Certain matters discussed in this press release and referenced presentation, such as anticipated total investment, projected leasing activity, estimated replacement cost and expected net operating income of acquired properties, are forward-looking statements within the meaning of the federal securities laws. These statements are distinguished by use of the words "will", "expect", "intend" and words of similar meaning. Although Highwoods believes that the expectations reflected in such forward-looking statements are based upon reasonable assumptions, it can give no assurance that its expectations will be achieved.
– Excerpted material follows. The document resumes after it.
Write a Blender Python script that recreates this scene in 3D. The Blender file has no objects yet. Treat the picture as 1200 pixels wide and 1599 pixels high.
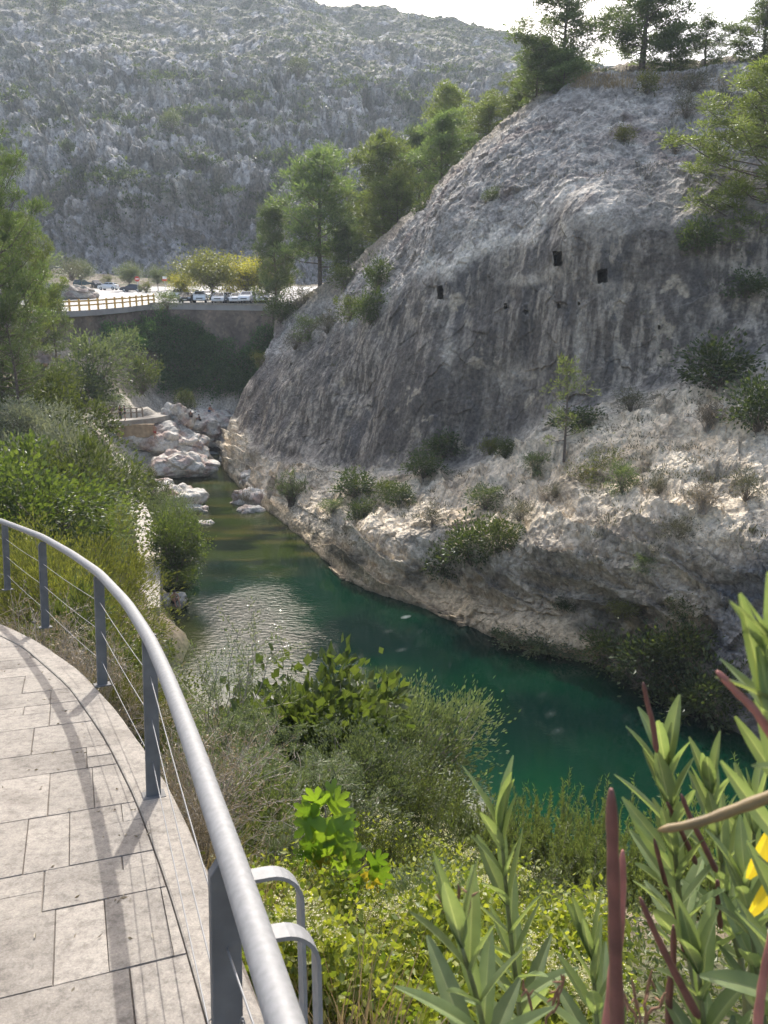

Factors that could cause actual results to differ materially from Highwoods' current expectations include, among others, the following: the financial condition of our customers could deteriorate; development activity by our competitors in our existing markets could result in excessive supply of properties relative to customer demand; development, acquisition, reinvestment, disposition or joint venture projects may not be completed as quickly or on as favorable terms as anticipated; we may not be able to lease or re-lease second generation space quickly or on as favorable terms as old leases; our markets may suffer declines in economic growth; we may not be able to lease our newly constructed buildings as quickly or on as favorable terms as originally anticipated; unanticipated increases in interest rates could increase our debt service costs; unanticipated increases in operating expenses could negatively impact our NOI; we may not be able to meet our liquidity requirements or obtain capital on favorable terms to fund our working capital needs and growth initiatives or to repay or refinance outstanding debt upon maturity; the Company could lose key executive officers; and others detailed in the Company's 2012 Annual Report on Form 10-K and subsequent SEC reports.